Cuando las banlieues francesas estallaron en llamas en los años dos mil, reclamaban básicamente lo mismo: que se rompiese su aislamiento y pudiesen disponer de un transporte urbano decente. A Les Minguettes, una barriada de Lyon y uno de los barrios más duros de Francia —dos de sus habitantes acabaron en Guantánamo, como se relata en el cómic El día en que conocí a Bin Laden (Garbuix)— solo se llegaba en un autobús que pasaba cada hora y durante el día. Y ni siquiera enlazaba directamente con el centro de Lyon. El transporte, la posibilidad de salir, se había convertido en una obsesión para sus habitantes.
El filme arranca con la construcción de las chabolas de lo que luego será un barrio: tenían que hacerlo en una noche porque, si por la mañana la infravivienda no tenía techo, la Guardia Civil podía tirarla según la ley entonces vigente. Algo parecido sucedía en Italia, como mostraba El techo, de Vittorio de Sica. Es interesante que la serie Las abogadas, sobre un grupo de mujeres y hombres que lucharon para traer la democracia en los años finales del franquismo, que actualmente se emite en TVE, cuenta en el primer capítulo la misma historia de construcción contrarreloj antes de la llegada de los tricornios. Carlos Giménez, el gran cronista de la posguerra española, autor de obras maestras como Paracuellos, una serie de tebeos que forma parte de nuestra conciencia colectiva, traza el mismo relato en Barrio. Si cuando sale el sol, la chabola está a medio construir, la derribarán y perderán todo el dinero que han invertido en materiales. Tal vez no tengan otra oportunidad. En el tebeo, además, trabajan bajo el frío salvaje de los inviernos del franquismo.
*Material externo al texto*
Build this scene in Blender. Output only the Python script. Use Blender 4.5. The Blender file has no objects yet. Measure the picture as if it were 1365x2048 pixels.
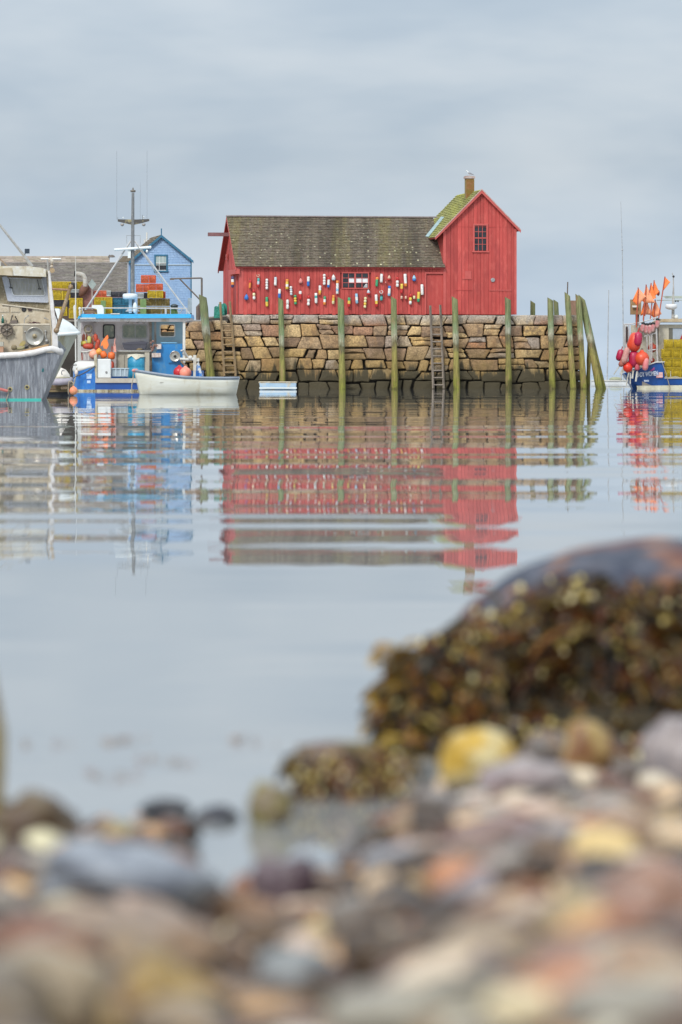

Cuando llegan los civiles, Giménez dibuja el cabreo descomunal de los policías frente a la tranquilidad de los que han podido terminar su trabajo, que saben que por muy grande que sea el pollo que les monten ya no podrán tirar su casa. “¿Tiene usted permiso para edificar?”, pregunta el agente. “No, señor”. Y entonces empiezan los alaridos: “¡Ustedes no son ciudadanos, ustedes son chabolistas nocturnos, se burlan de la ley, a escondidas, como los ladrones!”. “En algún sitio tenemos que vivir”, responde. “¡Haberse quedado en su pueblo!”, sentencia el agente.
Han pasado más de 70 años desde aquellas construcciones ilegales que describen El 47, Las abogadas, Barrio o Contrapaso —un tebeo de Teresa Valero que homenajea la escena de la chabola— y vivimos en una democracia asentada, por mucho que algunos se empeñen en negar la realidad. Es más, vivimos en un sistema de libertades gracias a personas como Manuel Vital, Paca Sauquillo, Cristina Almeida o Manuela Carmena y tantos y tantos personajes anónimos que, desde los partidos ilegalizados, parroquias de barrio, sindicatos, bufetes, cátedras o asociaciones de vecinos, lucharon para acabar con la dictadura jugándose la vida o la libertad. Entre ellos también hubo militares, como los miembros de la UMD, que Xosé Fortes recuerda en sus memorias recién publicadas, En la piel de los héroes (Tusquets).
Todos ellos, muchas veces olvidados, lucharon para que la libertad fuese posible —algo que muchos de los que llegaron a la democracia a mesa puesta se resisten a reconocer ahora, como si todo hubiese sido una operación perfectamente planificada desde la cúpula—. Sin embargo, muchas grandes ciudades —desde luego Madrid y Barcelona— siguen siendo lugares hostiles, que hacen todo lo posible para expulsar a buena parte de los que trabajan en ellas. De hecho, echan a aquellos que permiten que funcionen. La frase de aquel humilde emigrante del éxodo rural —”En algún sitio tenemos que vivir”— sigue siendo vigente. Creo que el aplauso colectivo al final de El 47 es un homenaje a lo que han hecho por todos nosotros personajes como Manuel Vital, pero también un recuerdo de que, incluso en una democracia, su lucha no ha terminado.